--- Begin ---

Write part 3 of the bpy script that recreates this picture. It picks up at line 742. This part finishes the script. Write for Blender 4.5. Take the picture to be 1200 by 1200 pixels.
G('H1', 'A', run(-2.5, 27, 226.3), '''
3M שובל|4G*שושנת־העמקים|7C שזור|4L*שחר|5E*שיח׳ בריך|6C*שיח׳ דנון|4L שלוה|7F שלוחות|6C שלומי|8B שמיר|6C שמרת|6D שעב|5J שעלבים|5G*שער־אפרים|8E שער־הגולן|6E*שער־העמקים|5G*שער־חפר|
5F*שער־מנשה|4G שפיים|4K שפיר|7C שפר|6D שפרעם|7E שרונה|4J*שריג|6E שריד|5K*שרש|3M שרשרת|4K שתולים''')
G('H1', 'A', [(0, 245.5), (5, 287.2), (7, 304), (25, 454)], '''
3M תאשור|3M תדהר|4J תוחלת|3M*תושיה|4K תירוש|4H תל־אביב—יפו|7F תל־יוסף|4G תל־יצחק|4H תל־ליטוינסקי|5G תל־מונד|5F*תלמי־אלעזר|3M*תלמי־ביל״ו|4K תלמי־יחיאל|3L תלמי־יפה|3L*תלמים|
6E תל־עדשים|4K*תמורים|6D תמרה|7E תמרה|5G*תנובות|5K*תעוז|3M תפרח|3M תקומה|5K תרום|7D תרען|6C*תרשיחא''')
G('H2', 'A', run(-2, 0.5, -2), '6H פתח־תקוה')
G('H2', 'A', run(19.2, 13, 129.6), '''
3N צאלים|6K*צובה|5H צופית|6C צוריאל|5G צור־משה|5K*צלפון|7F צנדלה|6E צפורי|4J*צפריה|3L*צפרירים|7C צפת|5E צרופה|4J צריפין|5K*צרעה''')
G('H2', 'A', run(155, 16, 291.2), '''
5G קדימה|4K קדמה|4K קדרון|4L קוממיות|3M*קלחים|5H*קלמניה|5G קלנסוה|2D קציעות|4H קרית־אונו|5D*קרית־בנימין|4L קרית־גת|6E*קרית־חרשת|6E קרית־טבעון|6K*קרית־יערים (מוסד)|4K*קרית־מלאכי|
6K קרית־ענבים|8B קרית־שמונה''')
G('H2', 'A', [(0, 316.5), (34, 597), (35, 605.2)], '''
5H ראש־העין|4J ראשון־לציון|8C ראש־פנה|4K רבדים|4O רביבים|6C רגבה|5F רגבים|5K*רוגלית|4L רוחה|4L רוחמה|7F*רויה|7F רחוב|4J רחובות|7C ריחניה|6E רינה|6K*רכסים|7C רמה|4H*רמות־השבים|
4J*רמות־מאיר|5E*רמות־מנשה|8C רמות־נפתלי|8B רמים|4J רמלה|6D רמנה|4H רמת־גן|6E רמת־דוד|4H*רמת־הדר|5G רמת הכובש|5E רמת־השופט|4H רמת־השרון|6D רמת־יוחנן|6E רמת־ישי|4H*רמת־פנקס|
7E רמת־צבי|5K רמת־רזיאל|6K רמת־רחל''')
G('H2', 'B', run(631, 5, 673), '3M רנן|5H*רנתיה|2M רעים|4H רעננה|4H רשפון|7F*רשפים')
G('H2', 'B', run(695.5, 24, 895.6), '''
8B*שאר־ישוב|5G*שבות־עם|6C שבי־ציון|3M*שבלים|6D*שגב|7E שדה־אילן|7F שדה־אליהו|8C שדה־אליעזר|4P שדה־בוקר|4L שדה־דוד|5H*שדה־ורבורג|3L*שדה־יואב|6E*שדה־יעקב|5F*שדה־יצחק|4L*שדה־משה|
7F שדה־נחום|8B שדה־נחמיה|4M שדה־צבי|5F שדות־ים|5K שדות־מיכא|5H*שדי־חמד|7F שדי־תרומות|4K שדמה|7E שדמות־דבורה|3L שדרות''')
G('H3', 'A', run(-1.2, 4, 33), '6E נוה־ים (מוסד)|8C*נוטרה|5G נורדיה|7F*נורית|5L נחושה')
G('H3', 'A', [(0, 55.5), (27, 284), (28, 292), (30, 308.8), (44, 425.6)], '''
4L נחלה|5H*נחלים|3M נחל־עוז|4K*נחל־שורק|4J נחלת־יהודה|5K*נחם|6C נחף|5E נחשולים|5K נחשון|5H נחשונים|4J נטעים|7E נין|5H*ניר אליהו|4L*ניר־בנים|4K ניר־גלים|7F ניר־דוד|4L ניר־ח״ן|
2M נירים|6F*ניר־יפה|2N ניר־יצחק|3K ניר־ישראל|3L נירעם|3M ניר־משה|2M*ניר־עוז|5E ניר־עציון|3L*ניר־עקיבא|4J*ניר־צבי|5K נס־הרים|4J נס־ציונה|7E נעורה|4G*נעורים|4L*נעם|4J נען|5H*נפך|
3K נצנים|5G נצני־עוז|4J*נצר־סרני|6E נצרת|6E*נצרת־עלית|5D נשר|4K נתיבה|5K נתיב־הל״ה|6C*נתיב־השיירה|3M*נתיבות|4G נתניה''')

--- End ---

#### [TASK]
Please return the data above exactly as given.

#### [OUTPUT OF THE EXERCISE]
Write part 3 of the bpy script that recreates this picture. It picks up at line 742. This part finishes the script. Write for Blender 4.5. Take the picture to be 1200 by 1200 pixels.
G('H1', 'A', run(-2.5, 27, 226.3), '''
3M שובל|4G*שושנת־העמקים|7C שזור|4L*שחר|5E*שיח׳ בריך|6C*שיח׳ דנון|4L שלוה|7F שלוחות|6C שלומי|8B שמיר|6C שמרת|6D שעב|5J שעלבים|5G*שער־אפרים|8E שער־הגולן|6E*שער־העמקים|5G*שער־חפר|
5F*שער־מנשה|4G שפיים|4K שפיר|7C שפר|6D שפרעם|7E שרונה|4J*שריג|6E שריד|5K*שרש|3M שרשרת|4K שתולים''')
G('H1', 'A', [(0, 245.5), (5, 287.2), (7, 304), (25, 454)], '''
3M תאשור|3M תדהר|4J תוחלת|3M*תושיה|4K תירוש|4H תל־אביב—יפו|7F תל־יוסף|4G תל־יצחק|4H תל־ליטוינסקי|5G תל־מונד|5F*תלמי־אלעזר|3M*תלמי־ביל״ו|4K תלמי־יחיאל|3L תלמי־יפה|3L*תלמים|
6E תל־עדשים|4K*תמורים|6D תמרה|7E תמרה|5G*תנובות|5K*תעוז|3M תפרח|3M תקומה|5K תרום|7D תרען|6C*תרשיחא''')
G('H2', 'A', run(-2, 0.5, -2), '6H פתח־תקוה')
G('H2', 'A', run(19.2, 13, 129.6), '''
3N צאלים|6K*צובה|5H צופית|6C צוריאל|5G צור־משה|5K*צלפון|7F צנדלה|6E צפורי|4J*צפריה|3L*צפרירים|7C צפת|5E צרופה|4J צריפין|5K*צרעה''')
G('H2', 'A', run(155, 16, 291.2), '''
5G קדימה|4K קדמה|4K קדרון|4L קוממיות|3M*קלחים|5H*קלמניה|5G קלנסוה|2D קציעות|4H קרית־אונו|5D*קרית־בנימין|4L קרית־גת|6E*קרית־חרשת|6E קרית־טבעון|6K*קרית־יערים (מוסד)|4K*קרית־מלאכי|
6K קרית־ענבים|8B קרית־שמונה''')
G('H2', 'A', [(0, 316.5), (34, 597), (35, 605.2)], '''
5H ראש־העין|4J ראשון־לציון|8C ראש־פנה|4K רבדים|4O רביבים|6C רגבה|5F רגבים|5K*רוגלית|4L רוחה|4L רוחמה|7F*רויה|7F רחוב|4J רחובות|7C ריחניה|6E רינה|6K*רכסים|7C רמה|4H*רמות־השבים|
4J*רמות־מאיר|5E*רמות־מנשה|8C רמות־נפתלי|8B רמים|4J רמלה|6D רמנה|4H רמת־גן|6E רמת־דוד|4H*רמת־הדר|5G רמת הכובש|5E רמת־השופט|4H רמת־השרון|6D רמת־יוחנן|6E רמת־ישי|4H*רמת־פנקס|
7E רמת־צבי|5K רמת־רזיאל|6K רמת־רחל''')
G('H2', 'B', run(631, 5, 673), '3M רנן|5H*רנתיה|2M רעים|4H רעננה|4H רשפון|7F*רשפים')
G('H2', 'B', run(695.5, 24, 895.6), '''
8B*שאר־ישוב|5G*שבות־עם|6C שבי־ציון|3M*שבלים|6D*שגב|7E שדה־אילן|7F שדה־אליהו|8C שדה־אליעזר|4P שדה־בוקר|4L שדה־דוד|5H*שדה־ורבורג|3L*שדה־יואב|6E*שדה־יעקב|5F*שדה־יצחק|4L*שדה־משה|
7F שדה־נחום|8B שדה־נחמיה|4M שדה־צבי|5F שדות־ים|5K שדות־מיכא|5H*שדי־חמד|7F שדי־תרומות|4K שדמה|7E שדמות־דבורה|3L שדרות''')
G('H3', 'A', run(-1.2, 4, 33), '6E נוה־ים (מוסד)|8C*נוטרה|5G נורדיה|7F*נורית|5L נחושה')
G('H3', 'A', [(0, 55.5), (27, 284), (28, 292), (30, 308.8), (44, 425.6)], '''
4L נחלה|5H*נחלים|3M נחל־עוז|4K*נחל־שורק|4J נחלת־יהודה|5K*נחם|6C נחף|5E נחשולים|5K נחשון|5H נחשונים|4J נטעים|7E נין|5H*ניר אליהו|4L*ניר־בנים|4K ניר־גלים|7F ניר־דוד|4L ניר־ח״ן|
2M נירים|6F*ניר־יפה|2N ניר־יצחק|3K ניר־ישראל|3L נירעם|3M ניר־משה|2M*ניר־עוז|5E ניר־עציון|3L*ניר־עקיבא|4J*ניר־צבי|5K נס־הרים|4J נס־ציונה|7E נעורה|4G*נעורים|4L*נעם|4J נען|5H*נפך|
3K נצנים|5G נצני־עוז|4J*נצר־סרני|6E נצרת|6E*נצרת־עלית|5D נשר|4K נתיבה|5K נתיב־הל״ה|6C*נתיב־השיירה|3M*נתיבות|4G נתניה''')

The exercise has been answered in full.